Superannuation insurance disasters start to strike

As of 1 July this year, super funds were required to cancel default life insurance policies in any funds where members had not made a contribution for 16 months.
There were plenty of warnings but the inevitable has happened – up to three million Australians who have had life and disability insurance stripped out of their superannuation accounts are starting wake up to what has happened.
From 1 July this year, super funds were required to cancel default life insurance policies in any funds where members had not made a contribution for 16 months.
The only way out of that insurance cancellation was for super members to contact their super provider and “opt in” to the policy or reactivate the account.
Insurance cancellations in the mail
Now that the insurance cancellations are hitting the email inboxes and old-fashioned analog post boxes around the country, there have been plenty of very disappointed reactions from those that have lost perhaps the only life and disability insurance they have.

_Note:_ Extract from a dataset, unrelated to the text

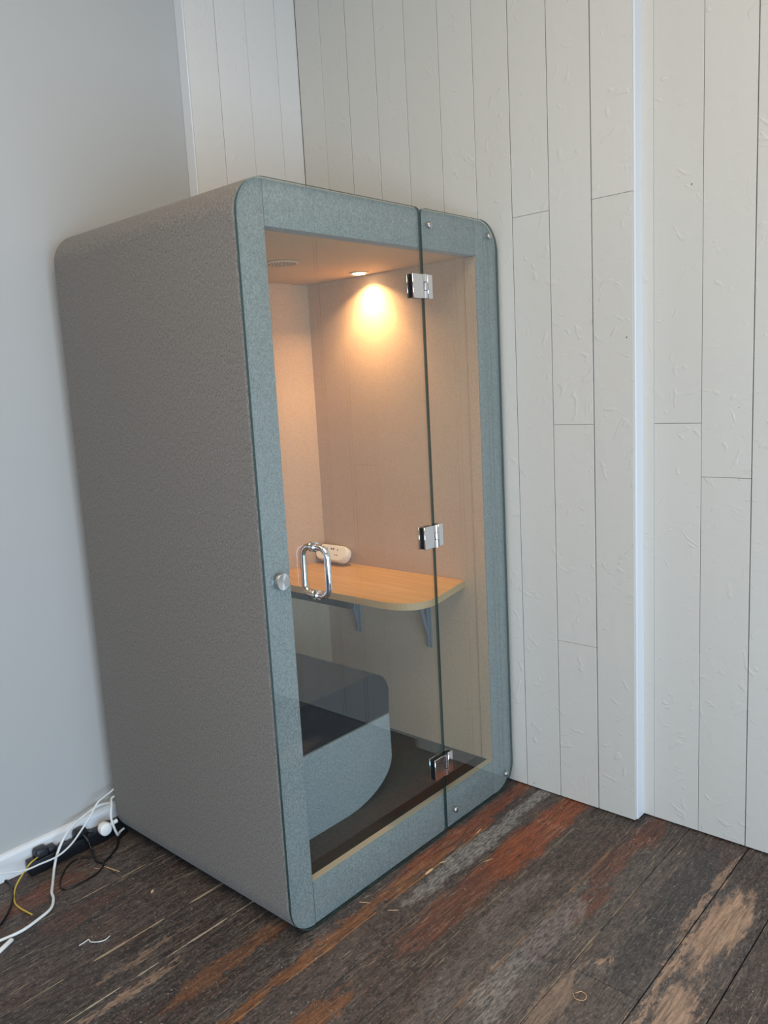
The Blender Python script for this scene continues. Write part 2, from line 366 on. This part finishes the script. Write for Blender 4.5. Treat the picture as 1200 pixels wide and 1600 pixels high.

AMP (ASX: AMP) has already received more than 440 customer requests to reinstate insurance cancelled as a result of the Australian Government’s Protecting Your Superannuation legislation and it is warning the situation could get worse if the government does not delay the implementation of further legislation that will also impact inactive accounts.
AMP warns of a rush of insurance reinstatement requests
AMP was one of the super providers that had warned that the insurance cut-off was going to cause a lot of problems.
Before the 440 reinstatement requests, more than 5,000 of the company’s customers with inactive accounts (under the new Protecting Your Super (PYS) rules and with balances less than $6,000) had elected to retain their insurance.
If we assume that is simply the first wave of disappointed people and we extrapolate these sort of numbers across the many hundreds of super managers, there is a lot of pain to come as hundreds of people discover they have lost insurance and attempt to reinstate their policies – some with success and others with failure.
Law suits to come next
It is not hard to see a wall of law suits to come as those who thought they had death or TPD cover discover – too late – that it has been cancelled without their knowledge.
There will also be many thousands of super customers who will be thankful that the insurance premiums are no longer coming out of their account, preserving their retirement savings for longer and preventing their forgotten accounts of slowly being drained to zero.
However, the reform train is still running and the next station to be approached is the 1 October deadline for new legislation – the Treasury Laws Amendment (Putting Members’ Interests First) Bill 2019.
Letters don’t do the job
AMP is again warning that this deadline is again not leaving enough time for those with “lost” superannuation accounts to get used to the changes that will come on 1 October when low balance accounts will be swept up by the Australian Tax Office.
What the earlier PYS changes showed was that simply sending out letters to those with super accounts is not effective in getting information where it is required.
Almost by definition, those with inactive super accounts will have moved address, possibly several times.
Even if they haven’t, many people routinely toss out these sorts of communications without reading them.
Perhaps the one hope for a better outcome is that increasingly people are becoming more aware of their superannuation and of the ways that they can find out about lost superannuation accounts and consolidate them.
Getting people involved with their super is a long-term job and hopefully it is a work in progress.